LenteraIndonesia.co.id || Banyuwangi - Tanpa perencanaan sebelumnya, Mbah Wewe — yang memiliki nama asli Mbah Imron Gendro Pamungkas, seorang sufi Malamatiyah — berkunjung ke Kalirejo, Ungaran, Semarang, di kediaman Mas Sayyid Maulana Syahriar.
Kunjungan itu berlangsung lama, hingga menjelang waktu Subuh. Setelah beberapa bulan berlalu, Mbah Wewe kembali bersilaturahim ke tempat yang sama. Dalam beberapa pertemuan berikutnya, terjalinlah kedekatan ruhani antara kedua tokoh sufi tersebut.
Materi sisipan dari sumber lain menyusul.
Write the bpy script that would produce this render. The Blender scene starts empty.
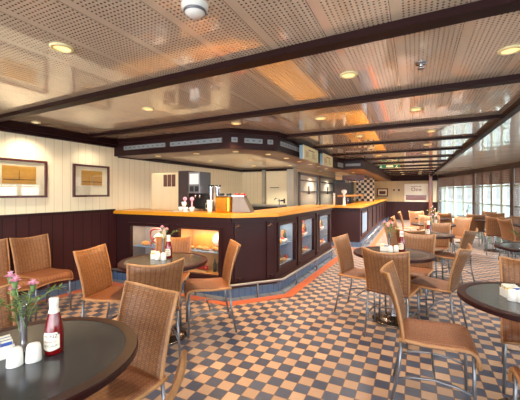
import bpy, bmesh, math, random
from mathutils import Vector, Matrix
random.seed(7)
PI = math.pi
SC = bpy.context.scene
COL = SC.collection

# ------------------------------------------------------------------ camera, world, exposure
CAM_YAW = math.atan(155/320)
cd = bpy.data.cameras.new('camera'); cam = bpy.data.objects.new('camera', cd); COL.objects.link(cam)
cam.location = (0, 0, 1.4); cam.rotation_euler = (PI/2, 0, CAM_YAW)
cd.sensor_width = 36; cd.lens = 320/520*36; cd.shift_y = (192.5-200)/520; cd.clip_start = .02; cd.clip_end = 3000
SC.camera = cam
SKY_AHEAD, SKY_ASTERN = 1.1, 10.5
w = bpy.data.worlds.new('sky'); SC.world = w; w.use_nodes = True
wn = w.node_tree; bg = wn.nodes['Background']
tc = wn.nodes.new('ShaderNodeTexCoord'); sx = wn.nodes.new('ShaderNodeSeparateXYZ'); rp = wn.nodes.new('ShaderNodeValToRGB')
wn.links.new(tc.outputs['Generated'], sx.inputs[0]); wn.links.new(sx.outputs['Z'], rp.inputs[0])
rp.color_ramp.elements[0].position = 0; rp.color_ramp.elements[0].color = (.90, .95, 1, 1)
rp.color_ramp.elements[1].position = .6; rp.color_ramp.elements[1].color = (.72, .84, 1, 1)
wn.links.new(rp.outputs[0], bg.inputs[0])
# the sky is brighter on the sun's side, abeam and astern of the windows, than ahead
mr = wn.nodes.new('ShaderNodeMapRange'); mr.interpolation_type = 'LINEAR'
mr.inputs['From Min'].default_value = -.3; mr.inputs['From Max'].default_value = 1
mr.inputs['To Min'].default_value = SKY_AHEAD; mr.inputs['To Max'].default_value = SKY_ASTERN
dt = wn.nodes.new('ShaderNodeVectorMath'); dt.operation = 'DOT_PRODUCT'; dt.inputs[1].default_value = (.75, -.66, 0)
wn.links.new(tc.outputs['Generated'], dt.inputs[0]); wn.links.new(dt.outputs['Value'], mr.inputs['Value']); wn.links.new(mr.outputs[0], bg.inputs[1])
SC.view_settings.view_transform = 'Standard'; SC.view_settings.look = 'None'
SC.view_settings.gamma = 1; SC.view_settings.use_curve_mapping = False
SC.view_settings.exposure = 0.36
SPOT_W = 42; SOFFIT_W = 10; WARM = (1, .86, .68); HALO = (1, .62, .27); CASE_W = 3

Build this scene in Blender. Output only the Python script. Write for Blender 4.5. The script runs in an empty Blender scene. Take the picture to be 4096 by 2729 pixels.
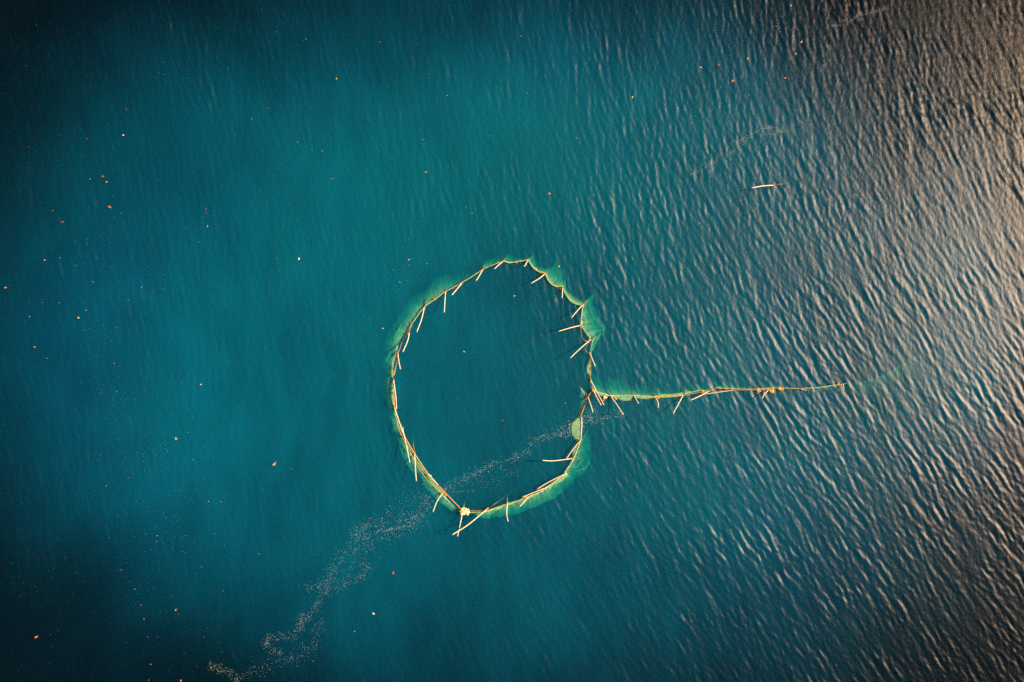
import bpy, bmesh, math, random
import numpy as np
from mathutils import Vector, noise

random.seed(7)
rng = np.random.default_rng(11)
S = bpy.context.scene
C = S.collection

# ------------------------------------------------------------------ camera, sky, sun, exposure
MPP = 0.03            # metres of water per photograph pixel
CAM_H = 82.0
cam_d = bpy.data.cameras.new('camera')
cam_d.sensor_width = 36.0
cam_d.lens = 36.0 * CAM_H / (4096 * MPP)
cam_d.clip_start = 0.5
cam_d.clip_end = 8000
cam = bpy.data.objects.new('camera', cam_d)
cam.location = (0, 0, CAM_H)
C.objects.link(cam)
S.camera = cam

SUN_EL, SUN_AZ = 34.0, 8.0        # degrees; azimuth measured from +X
w = bpy.data.worlds.new('World')
S.world = w
w.use_nodes = True
wn = w.node_tree
sky = wn.nodes.new('ShaderNodeTexSky')
sky.sky_type = 'NISHITA'
sky.sun_disc = False
sky.sun_elevation = math.radians(SUN_EL)
sky.sun_rotation = math.radians(90 - SUN_AZ)
sky.dust_density = 4.0
# warm evening cast of the whole sky
tint = wn.nodes.new('ShaderNodeVectorMath')
tint.operation = 'MULTIPLY'
tint.inputs[1].default_value = (1.12, 0.86, 0.66)
wn.links.new(sky.outputs[0], tint.inputs[0])
wn.links.new(tint.outputs[0], wn.nodes['Background'].inputs[0])
wn.nodes['Background'].inputs[1].default_value = 0.05

sd = bpy.data.lights.new('sun', 'SUN')
sd.energy = 5.0
sd.angle = math.radians(0.5)
sd.color = (1.0, 0.68, 0.43)
sun = bpy.data.objects.new('sun', sd)
el, az = math.radians(SUN_EL), math.radians(SUN_AZ)
sdir = Vector((math.cos(el) * math.cos(az), math.cos(el) * math.sin(az), math.sin(el)))
sun.rotation_euler = sdir.to_track_quat('Z', 'Y').to_euler()
sun.location = sdir * 200
C.objects.link(sun)

S.view_settings.view_transform = 'Standard'
S.view_settings.look = 'None'
S.view_settings.exposure = 0.9
S.view_settings.gamma = 1
S.view_settings.use_curve_mapping = False
S.render.engine = 'CYCLES'
S.cycles.max_bounces = 10
S.cycles.transparent_max_bounces = 16
S.cycles.volume_bounces = 1
S.cycles.use_denoising = False


# ------------------------------------------------------------------ helpers
def P(x, y, z=0.0):
    """photograph pixel -> world point at height z"""
    k = MPP * (CAM_H - z) / CAM_H
    return Vector(((x - 2048) * k, (1364.5 - y) * k, z))


def tag(o, label=None, cat=None, group=None, kind=None):
    if label: o['label'] = label
    if cat: o['category'] = cat
    if group: o['group'] = group
    if kind: o['kind'] = kind
    return o


def link(name, me, mat=None, parent=None):
    o = bpy.data.objects.new(name, me)
    if mat is not None and not me.materials:
        me.materials.append(mat)
    C.objects.link(o)
    if parent:
        o.parent = parent
        o.matrix_parent_inverse.identity()
        o.location = -parent.location
    return o


def empty(name, loc):
    o = bpy.data.objects.new(name, None)
    o.empty_display_size = 0.3
    o.location = loc
    C.objects.link(o)
    return o


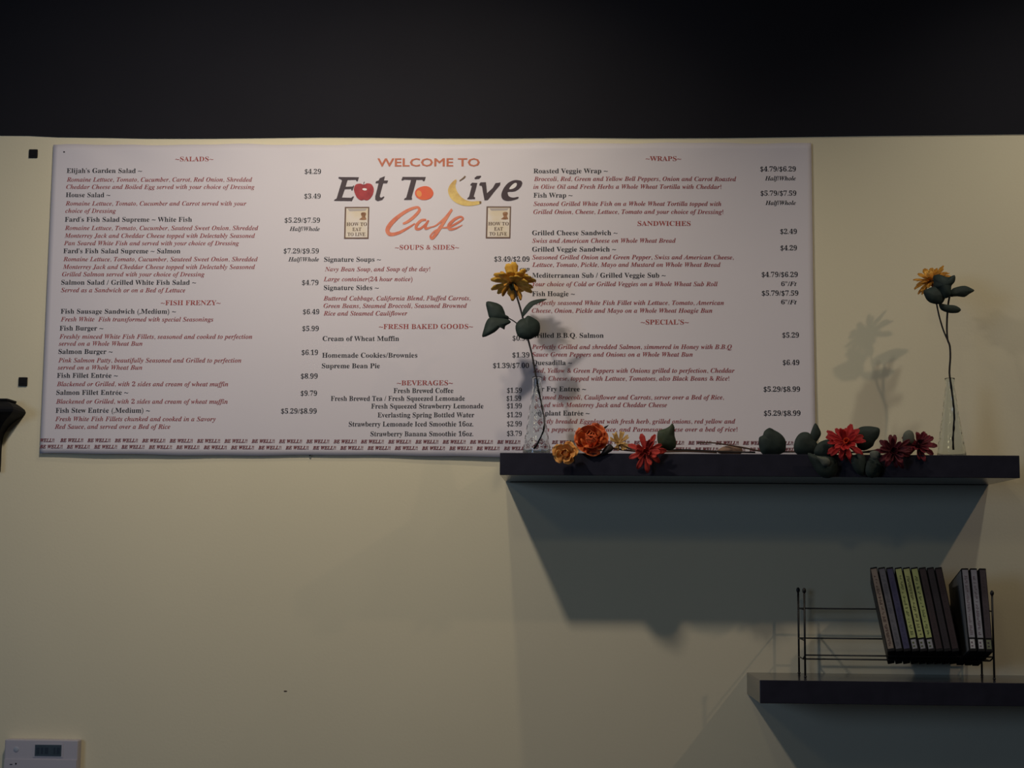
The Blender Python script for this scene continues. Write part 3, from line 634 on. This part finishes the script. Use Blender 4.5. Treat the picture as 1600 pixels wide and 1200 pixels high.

Hingga pada suatu waktu, Mas Sayyid Maulana Syahriar berbalas kunjungan ke kediaman Mbah Wewe. Ia datang bersama sahabatnya, Gus Barok, yang menisbatkan dirinya sebagai murid sekaligus sahabat rohani Mas Sayyid Maulana Syahriar dalam perjalanan tarekat.
Dalam pertemuan yang hangat itu, Mas Sayyid Maulana Syahriar memperkenalkan Gus Barok kepada para sahabatnya sesama sufi. Dari dialog dan dzikir bersama, Gus Barok semakin tersadar bahwa menghidupkan nilai-nilai tasawuf di zaman sekarang merupakan kebutuhan rohani yang amat penting.
Melalui percakapan yang dalam antara Mas Sayyid Maulana Syahriar dan Mbah Wewe, muncul kesadaran baru bahwa hubungan para sufi bukan sekadar pertemuan lahiriah, melainkan ikatan batin yang menumbuhkan kekuatan dan ketenangan jiwa.
Dalam suasana penuh keakraban, Mbah Wewe menisbatkan dirinya ingin selalu membersamai Mas Sayyid, dengan rasa kasih sayang seorang kakek kepada cucunya.
> “Bib, kulo tak nderek ngabdi njenengan,” ujar Mbah Wewe, yang disaksikan langsung oleh Gus Barok.
Ucapan penuh kerendahan hati itu membuat Gus Barok semakin mantap mendalami nilai-nilai tasawuf yang diajarkan para sufi sejati.
Sebagai bentuk penghormatan, Mbah Wewe menjamu kedatangan Gus Barok, dan bahkan memperkenankan dirinya untuk ber-riadhoh di Alas Purwo, Banyuwangi, tepatnya di Gua Istana, dengan bimbingan langsung dari sahabat sekaligus guru sejatinya, Mas Sayyid Maulana Syahriar.
Pertemuan itu meninggalkan kesan mendalam — rasa rindu yang tak pernah padam terhadap cahaya persahabatan ruhani.